▶ [Set task]: Write out only the span of lines that begins at the line with "SB('post', -.2055,-.1605,.0,.030,.0276,1.303,'oak_z',ss,.0015)" and ends at the line with "SB('post', .1575,.2025,.0,.030,.0276,1.303,'oak_z',ss,.0015)". Keep both end lines, word for word.

▶ [Source material]:
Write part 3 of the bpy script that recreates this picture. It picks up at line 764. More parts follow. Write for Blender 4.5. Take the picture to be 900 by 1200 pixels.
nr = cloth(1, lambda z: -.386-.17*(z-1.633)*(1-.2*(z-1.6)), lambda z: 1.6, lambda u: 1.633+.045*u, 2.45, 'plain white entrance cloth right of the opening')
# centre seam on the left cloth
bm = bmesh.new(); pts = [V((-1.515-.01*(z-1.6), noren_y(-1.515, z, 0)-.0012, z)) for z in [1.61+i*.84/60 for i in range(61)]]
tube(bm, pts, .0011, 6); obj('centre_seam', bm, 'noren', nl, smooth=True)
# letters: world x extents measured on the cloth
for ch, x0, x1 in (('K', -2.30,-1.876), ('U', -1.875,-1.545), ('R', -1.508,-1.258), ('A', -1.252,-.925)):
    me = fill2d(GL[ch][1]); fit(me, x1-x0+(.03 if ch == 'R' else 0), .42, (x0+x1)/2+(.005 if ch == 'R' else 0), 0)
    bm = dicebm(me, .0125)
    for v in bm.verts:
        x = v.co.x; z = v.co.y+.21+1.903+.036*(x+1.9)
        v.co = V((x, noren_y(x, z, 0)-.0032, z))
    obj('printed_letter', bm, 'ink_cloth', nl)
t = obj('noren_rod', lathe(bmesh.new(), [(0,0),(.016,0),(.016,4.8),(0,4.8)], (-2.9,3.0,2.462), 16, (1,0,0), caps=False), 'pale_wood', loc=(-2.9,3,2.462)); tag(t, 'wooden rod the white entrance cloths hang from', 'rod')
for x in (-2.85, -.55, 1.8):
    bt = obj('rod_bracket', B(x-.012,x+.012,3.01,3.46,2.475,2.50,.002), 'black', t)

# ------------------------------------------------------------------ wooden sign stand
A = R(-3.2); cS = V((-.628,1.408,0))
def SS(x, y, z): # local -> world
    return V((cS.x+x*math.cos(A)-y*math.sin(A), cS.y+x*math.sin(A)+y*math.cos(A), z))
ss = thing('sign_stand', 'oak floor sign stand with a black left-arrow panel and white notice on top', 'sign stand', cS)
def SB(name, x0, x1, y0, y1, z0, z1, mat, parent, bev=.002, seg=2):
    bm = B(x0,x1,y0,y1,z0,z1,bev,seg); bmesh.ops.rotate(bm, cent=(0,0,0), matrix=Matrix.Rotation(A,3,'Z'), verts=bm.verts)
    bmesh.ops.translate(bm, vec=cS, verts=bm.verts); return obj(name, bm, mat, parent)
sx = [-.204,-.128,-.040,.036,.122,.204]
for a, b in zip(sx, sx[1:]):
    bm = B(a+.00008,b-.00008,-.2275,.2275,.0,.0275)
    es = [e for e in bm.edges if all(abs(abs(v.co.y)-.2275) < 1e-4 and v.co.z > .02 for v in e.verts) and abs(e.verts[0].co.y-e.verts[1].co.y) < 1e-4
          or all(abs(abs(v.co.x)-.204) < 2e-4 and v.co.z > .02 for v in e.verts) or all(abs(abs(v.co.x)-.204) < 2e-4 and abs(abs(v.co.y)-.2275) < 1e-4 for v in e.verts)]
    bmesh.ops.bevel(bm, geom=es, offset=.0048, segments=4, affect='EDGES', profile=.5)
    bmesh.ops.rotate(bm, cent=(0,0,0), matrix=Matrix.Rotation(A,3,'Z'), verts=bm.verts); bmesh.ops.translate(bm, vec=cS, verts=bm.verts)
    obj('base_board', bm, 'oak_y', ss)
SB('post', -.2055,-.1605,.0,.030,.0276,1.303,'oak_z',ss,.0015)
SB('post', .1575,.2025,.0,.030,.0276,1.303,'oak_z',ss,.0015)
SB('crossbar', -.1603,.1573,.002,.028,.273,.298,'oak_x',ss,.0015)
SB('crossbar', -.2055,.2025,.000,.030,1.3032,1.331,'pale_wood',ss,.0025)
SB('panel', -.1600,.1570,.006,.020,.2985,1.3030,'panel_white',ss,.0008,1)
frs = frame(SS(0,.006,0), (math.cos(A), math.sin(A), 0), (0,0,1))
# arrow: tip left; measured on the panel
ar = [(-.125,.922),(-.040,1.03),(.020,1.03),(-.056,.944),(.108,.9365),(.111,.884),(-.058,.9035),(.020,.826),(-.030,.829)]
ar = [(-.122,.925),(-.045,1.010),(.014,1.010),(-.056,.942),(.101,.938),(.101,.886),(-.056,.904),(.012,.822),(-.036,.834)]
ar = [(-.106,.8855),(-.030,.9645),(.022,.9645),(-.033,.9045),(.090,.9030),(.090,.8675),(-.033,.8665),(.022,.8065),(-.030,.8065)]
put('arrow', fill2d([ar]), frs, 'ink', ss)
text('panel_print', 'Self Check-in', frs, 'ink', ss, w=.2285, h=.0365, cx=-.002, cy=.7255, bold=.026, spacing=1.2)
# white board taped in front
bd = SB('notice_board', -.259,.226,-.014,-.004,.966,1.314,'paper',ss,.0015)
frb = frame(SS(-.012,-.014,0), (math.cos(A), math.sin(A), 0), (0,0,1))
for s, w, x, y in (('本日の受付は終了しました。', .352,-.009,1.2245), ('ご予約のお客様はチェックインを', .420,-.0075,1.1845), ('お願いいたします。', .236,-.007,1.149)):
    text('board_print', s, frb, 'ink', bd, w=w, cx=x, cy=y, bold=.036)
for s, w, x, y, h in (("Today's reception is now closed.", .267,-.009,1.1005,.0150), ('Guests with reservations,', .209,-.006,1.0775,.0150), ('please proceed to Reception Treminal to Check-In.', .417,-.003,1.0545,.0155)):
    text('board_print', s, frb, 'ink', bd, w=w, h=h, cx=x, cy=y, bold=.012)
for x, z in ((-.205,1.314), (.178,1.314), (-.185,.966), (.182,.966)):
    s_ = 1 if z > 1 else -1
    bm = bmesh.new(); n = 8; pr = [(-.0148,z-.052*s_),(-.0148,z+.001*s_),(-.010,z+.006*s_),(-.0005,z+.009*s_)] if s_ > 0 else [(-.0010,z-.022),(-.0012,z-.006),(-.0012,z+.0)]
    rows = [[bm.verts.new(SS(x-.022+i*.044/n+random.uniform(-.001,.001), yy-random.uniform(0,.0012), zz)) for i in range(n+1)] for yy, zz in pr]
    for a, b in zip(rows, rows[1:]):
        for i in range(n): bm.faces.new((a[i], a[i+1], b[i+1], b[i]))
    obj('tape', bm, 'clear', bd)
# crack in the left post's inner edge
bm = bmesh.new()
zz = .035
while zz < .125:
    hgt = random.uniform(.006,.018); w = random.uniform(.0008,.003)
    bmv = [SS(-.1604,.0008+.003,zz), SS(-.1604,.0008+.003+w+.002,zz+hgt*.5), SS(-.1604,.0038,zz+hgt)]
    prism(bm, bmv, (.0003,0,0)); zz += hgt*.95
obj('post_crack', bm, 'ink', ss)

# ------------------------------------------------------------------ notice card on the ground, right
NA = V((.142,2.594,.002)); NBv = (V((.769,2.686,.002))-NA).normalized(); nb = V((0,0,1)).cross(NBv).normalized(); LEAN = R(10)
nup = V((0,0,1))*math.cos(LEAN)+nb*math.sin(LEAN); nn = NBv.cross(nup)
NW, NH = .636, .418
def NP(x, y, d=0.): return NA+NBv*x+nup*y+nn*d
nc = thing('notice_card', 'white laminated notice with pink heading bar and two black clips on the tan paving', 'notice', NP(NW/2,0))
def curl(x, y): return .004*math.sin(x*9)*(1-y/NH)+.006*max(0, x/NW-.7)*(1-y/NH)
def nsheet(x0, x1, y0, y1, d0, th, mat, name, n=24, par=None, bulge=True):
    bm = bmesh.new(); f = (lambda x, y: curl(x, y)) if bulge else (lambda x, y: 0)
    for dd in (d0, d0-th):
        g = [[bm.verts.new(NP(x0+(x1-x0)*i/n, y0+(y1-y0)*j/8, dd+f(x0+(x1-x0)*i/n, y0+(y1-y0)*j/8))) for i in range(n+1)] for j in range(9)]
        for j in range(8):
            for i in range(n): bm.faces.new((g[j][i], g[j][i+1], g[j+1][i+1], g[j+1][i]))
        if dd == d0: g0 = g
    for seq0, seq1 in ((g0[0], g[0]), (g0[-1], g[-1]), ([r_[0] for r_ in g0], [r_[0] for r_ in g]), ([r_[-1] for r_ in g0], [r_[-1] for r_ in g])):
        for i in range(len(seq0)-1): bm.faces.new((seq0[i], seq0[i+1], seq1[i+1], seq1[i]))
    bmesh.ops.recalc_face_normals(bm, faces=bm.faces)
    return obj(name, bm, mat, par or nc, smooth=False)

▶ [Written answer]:
SB('post', -.2055,-.1605,.0,.030,.0276,1.303,'oak_z',ss,.0015)
SB('post', .1575,.2025,.0,.030,.0276,1.303,'oak_z',ss,.0015)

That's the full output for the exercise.